HENDRI YULIUS WIJAYA is an Indonesian writer and poet. The author of Intimate Assemblages: The Politics of Queer Identities and Sexualities in Indonesia (Palgrave Macmillan) and the co-editor of Queer Southeast Asia (Routledge), he has published his essays and poems in international journals and media outlets, including The Jakarta Post, Art & Market, Social Text, The Margins, and Esquire. In recognition of his long-term engagement with gender, sexuality, and sustainability issues, he delivered the 2023 Tomlinson Memorial Lecture at the University of Nottingham in the UK. An English translation of Wijaya’s debut full-length poetry collection, Stonewall Tak Mampir di Atlantis (There’s No Stonewall in Atlantis), translated by Edward Gunawan, is forthcoming by Circumference Books.
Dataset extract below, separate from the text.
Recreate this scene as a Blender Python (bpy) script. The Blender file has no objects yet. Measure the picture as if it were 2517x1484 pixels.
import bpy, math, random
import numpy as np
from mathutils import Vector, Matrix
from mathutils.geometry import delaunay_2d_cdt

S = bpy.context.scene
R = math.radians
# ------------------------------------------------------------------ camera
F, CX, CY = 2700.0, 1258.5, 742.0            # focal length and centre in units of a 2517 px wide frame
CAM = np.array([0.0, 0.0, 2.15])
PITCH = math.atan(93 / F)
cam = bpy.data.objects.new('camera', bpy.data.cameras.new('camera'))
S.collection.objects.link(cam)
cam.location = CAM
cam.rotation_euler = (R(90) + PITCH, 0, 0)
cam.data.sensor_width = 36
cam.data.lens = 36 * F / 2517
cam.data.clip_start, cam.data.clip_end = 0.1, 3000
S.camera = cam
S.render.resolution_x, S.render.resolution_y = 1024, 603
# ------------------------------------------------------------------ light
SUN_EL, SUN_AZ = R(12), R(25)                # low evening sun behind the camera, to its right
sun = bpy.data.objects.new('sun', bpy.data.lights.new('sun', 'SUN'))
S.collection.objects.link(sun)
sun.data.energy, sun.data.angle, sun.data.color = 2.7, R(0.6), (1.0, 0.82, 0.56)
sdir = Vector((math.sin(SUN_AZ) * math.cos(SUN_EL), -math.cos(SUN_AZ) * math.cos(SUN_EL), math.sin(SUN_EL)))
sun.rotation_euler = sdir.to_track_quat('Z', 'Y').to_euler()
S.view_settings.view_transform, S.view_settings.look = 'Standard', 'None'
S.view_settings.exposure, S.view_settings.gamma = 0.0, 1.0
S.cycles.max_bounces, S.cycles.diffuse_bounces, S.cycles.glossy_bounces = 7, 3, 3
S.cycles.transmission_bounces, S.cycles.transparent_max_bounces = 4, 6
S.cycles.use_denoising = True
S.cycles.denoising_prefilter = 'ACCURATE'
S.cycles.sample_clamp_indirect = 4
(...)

STELLA WONG is the author of STEM (Princeton University Press) and SPOOKS (winner of the Saturnalia Books Editors Prize). A graduate of Harvard, the Iowa Writers’ Workshop, and Columbia, Wong’s poems have appeared in POETRY, American Poetry Review, and The New Republic. She is an electrical and computer engineering PhD student.

MIMI YANG / 杨月潇 is a poet, graphic designer, and organizer from Shanghai, though they are currently studying in Rhode Island. They are a Best of the Net and Forward Poetry Prize Nominee, and their poems appear or are forthcoming in Palette Poetry, ANMLY, Booth Journal, Cream City Review, and more.